* **AIM OF THE TASK**:
Reproduce the listing word for word. Skip any image.

* **RECORDED INFORMATION**:
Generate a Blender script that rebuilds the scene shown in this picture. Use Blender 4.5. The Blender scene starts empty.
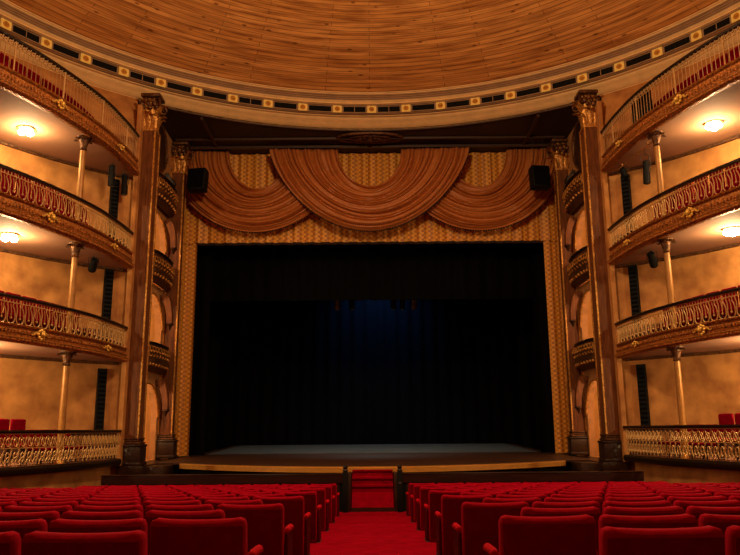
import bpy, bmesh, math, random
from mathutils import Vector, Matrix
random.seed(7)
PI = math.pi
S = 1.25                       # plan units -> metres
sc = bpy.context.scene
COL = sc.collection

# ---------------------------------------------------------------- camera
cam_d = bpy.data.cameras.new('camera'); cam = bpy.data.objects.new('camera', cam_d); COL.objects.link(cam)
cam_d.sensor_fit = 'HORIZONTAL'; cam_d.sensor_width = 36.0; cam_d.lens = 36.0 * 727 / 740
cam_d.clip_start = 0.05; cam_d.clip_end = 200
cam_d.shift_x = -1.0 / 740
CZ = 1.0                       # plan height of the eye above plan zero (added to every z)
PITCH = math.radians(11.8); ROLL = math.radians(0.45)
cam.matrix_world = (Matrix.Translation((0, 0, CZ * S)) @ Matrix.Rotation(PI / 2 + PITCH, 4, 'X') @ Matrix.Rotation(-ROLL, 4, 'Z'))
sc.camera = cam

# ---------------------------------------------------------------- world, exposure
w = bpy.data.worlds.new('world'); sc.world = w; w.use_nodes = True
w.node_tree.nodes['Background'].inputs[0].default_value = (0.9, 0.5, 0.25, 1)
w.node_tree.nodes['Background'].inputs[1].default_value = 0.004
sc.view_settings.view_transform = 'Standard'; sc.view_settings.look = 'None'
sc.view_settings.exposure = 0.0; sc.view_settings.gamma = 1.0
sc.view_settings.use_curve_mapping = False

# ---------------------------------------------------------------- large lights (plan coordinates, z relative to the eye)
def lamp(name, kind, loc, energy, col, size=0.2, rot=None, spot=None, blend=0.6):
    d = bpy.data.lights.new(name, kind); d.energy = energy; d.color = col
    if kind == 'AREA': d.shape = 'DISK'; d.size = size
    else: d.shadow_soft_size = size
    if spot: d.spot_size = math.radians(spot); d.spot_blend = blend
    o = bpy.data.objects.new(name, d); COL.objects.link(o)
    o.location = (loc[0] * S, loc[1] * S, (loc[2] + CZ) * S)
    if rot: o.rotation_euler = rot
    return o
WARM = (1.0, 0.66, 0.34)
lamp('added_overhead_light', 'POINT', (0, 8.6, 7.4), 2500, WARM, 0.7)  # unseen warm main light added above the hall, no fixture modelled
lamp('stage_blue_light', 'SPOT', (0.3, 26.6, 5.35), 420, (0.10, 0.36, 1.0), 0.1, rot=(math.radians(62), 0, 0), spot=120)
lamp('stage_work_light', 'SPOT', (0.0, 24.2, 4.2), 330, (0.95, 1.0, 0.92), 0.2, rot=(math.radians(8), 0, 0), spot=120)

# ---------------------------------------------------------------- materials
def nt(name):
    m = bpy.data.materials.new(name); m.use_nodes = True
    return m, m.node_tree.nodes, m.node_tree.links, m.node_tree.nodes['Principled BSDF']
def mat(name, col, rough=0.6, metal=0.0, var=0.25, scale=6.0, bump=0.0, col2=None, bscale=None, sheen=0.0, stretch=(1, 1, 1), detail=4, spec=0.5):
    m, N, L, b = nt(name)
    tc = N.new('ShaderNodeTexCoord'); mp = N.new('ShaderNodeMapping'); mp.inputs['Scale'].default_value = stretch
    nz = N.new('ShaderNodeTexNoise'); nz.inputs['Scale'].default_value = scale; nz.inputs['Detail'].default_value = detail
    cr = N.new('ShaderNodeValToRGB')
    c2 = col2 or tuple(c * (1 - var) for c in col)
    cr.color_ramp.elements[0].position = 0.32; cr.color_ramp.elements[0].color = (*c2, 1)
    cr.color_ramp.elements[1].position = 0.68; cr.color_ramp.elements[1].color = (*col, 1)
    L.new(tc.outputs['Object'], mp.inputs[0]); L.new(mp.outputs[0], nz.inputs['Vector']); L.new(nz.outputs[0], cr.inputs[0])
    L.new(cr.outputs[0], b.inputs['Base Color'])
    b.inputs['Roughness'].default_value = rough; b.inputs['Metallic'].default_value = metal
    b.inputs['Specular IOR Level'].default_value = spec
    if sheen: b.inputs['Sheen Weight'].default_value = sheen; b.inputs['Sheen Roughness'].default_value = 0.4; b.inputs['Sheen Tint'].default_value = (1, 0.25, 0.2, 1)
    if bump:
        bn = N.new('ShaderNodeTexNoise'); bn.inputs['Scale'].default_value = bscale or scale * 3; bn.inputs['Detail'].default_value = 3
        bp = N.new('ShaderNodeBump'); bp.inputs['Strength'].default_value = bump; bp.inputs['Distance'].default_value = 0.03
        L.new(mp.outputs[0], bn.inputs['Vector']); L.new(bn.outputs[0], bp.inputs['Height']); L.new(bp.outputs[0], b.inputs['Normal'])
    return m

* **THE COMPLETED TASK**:
Generate a Blender script that rebuilds the scene shown in this picture. Use Blender 4.5. The Blender scene starts empty.
import bpy, bmesh, math, random
from mathutils import Vector, Matrix
random.seed(7)
PI = math.pi
S = 1.25                       # plan units -> metres
sc = bpy.context.scene
COL = sc.collection

# ---------------------------------------------------------------- camera
cam_d = bpy.data.cameras.new('camera'); cam = bpy.data.objects.new('camera', cam_d); COL.objects.link(cam)
cam_d.sensor_fit = 'HORIZONTAL'; cam_d.sensor_width = 36.0; cam_d.lens = 36.0 * 727 / 740
cam_d.clip_start = 0.05; cam_d.clip_end = 200
cam_d.shift_x = -1.0 / 740
CZ = 1.0                       # plan height of the eye above plan zero (added to every z)
PITCH = math.radians(11.8); ROLL = math.radians(0.45)
cam.matrix_world = (Matrix.Translation((0, 0, CZ * S)) @ Matrix.Rotation(PI / 2 + PITCH, 4, 'X') @ Matrix.Rotation(-ROLL, 4, 'Z'))
sc.camera = cam

# ---------------------------------------------------------------- world, exposure
w = bpy.data.worlds.new('world'); sc.world = w; w.use_nodes = True
w.node_tree.nodes['Background'].inputs[0].default_value = (0.9, 0.5, 0.25, 1)
w.node_tree.nodes['Background'].inputs[1].default_value = 0.004
sc.view_settings.view_transform = 'Standard'; sc.view_settings.look = 'None'
sc.view_settings.exposure = 0.0; sc.view_settings.gamma = 1.0
sc.view_settings.use_curve_mapping = False

# ---------------------------------------------------------------- large lights (plan coordinates, z relative to the eye)
def lamp(name, kind, loc, energy, col, size=0.2, rot=None, spot=None, blend=0.6):
    d = bpy.data.lights.new(name, kind); d.energy = energy; d.color = col
    if kind == 'AREA': d.shape = 'DISK'; d.size = size
    else: d.shadow_soft_size = size
    if spot: d.spot_size = math.radians(spot); d.spot_blend = blend
    o = bpy.data.objects.new(name, d); COL.objects.link(o)
    o.location = (loc[0] * S, loc[1] * S, (loc[2] + CZ) * S)
    if rot: o.rotation_euler = rot
    return o
WARM = (1.0, 0.66, 0.34)
lamp('added_overhead_light', 'POINT', (0, 8.6, 7.4), 2500, WARM, 0.7)  # unseen warm main light added above the hall, no fixture modelled
lamp('stage_blue_light', 'SPOT', (0.3, 26.6, 5.35), 420, (0.10, 0.36, 1.0), 0.1, rot=(math.radians(62), 0, 0), spot=120)
lamp('stage_work_light', 'SPOT', (0.0, 24.2, 4.2), 330, (0.95, 1.0, 0.92), 0.2, rot=(math.radians(8), 0, 0), spot=120)

# ---------------------------------------------------------------- materials
def nt(name):
    m = bpy.data.materials.new(name); m.use_nodes = True
    return m, m.node_tree.nodes, m.node_tree.links, m.node_tree.nodes['Principled BSDF']
def mat(name, col, rough=0.6, metal=0.0, var=0.25, scale=6.0, bump=0.0, col2=None, bscale=None, sheen=0.0, stretch=(1, 1, 1), detail=4, spec=0.5):
    m, N, L, b = nt(name)
    tc = N.new('ShaderNodeTexCoord'); mp = N.new('ShaderNodeMapping'); mp.inputs['Scale'].default_value = stretch
    nz = N.new('ShaderNodeTexNoise'); nz.inputs['Scale'].default_value = scale; nz.inputs['Detail'].default_value = detail
    cr = N.new('ShaderNodeValToRGB')
    c2 = col2 or tuple(c * (1 - var) for c in col)
    cr.color_ramp.elements[0].position = 0.32; cr.color_ramp.elements[0].color = (*c2, 1)
    cr.color_ramp.elements[1].position = 0.68; cr.color_ramp.elements[1].color = (*col, 1)
    L.new(tc.outputs['Object'], mp.inputs[0]); L.new(mp.outputs[0], nz.inputs['Vector']); L.new(nz.outputs[0], cr.inputs[0])
    L.new(cr.outputs[0], b.inputs['Base Color'])
    b.inputs['Roughness'].default_value = rough; b.inputs['Metallic'].default_value = metal
    b.inputs['Specular IOR Level'].default_value = spec
    if sheen: b.inputs['Sheen Weight'].default_value = sheen; b.inputs['Sheen Roughness'].default_value = 0.4; b.inputs['Sheen Tint'].default_value = (1, 0.25, 0.2, 1)
    if bump:
        bn = N.new('ShaderNodeTexNoise'); bn.inputs['Scale'].default_value = bscale or scale * 3; bn.inputs['Detail'].default_value = 3
        bp = N.new('ShaderNodeBump'); bp.inputs['Strength'].default_value = bump; bp.inputs['Distance'].default_value = 0.03
        L.new(mp.outputs[0], bn.inputs['Vector']); L.new(bn.outputs[0], bp.inputs['Height']); L.new(bp.outputs[0], b.inputs['Normal'])
    return m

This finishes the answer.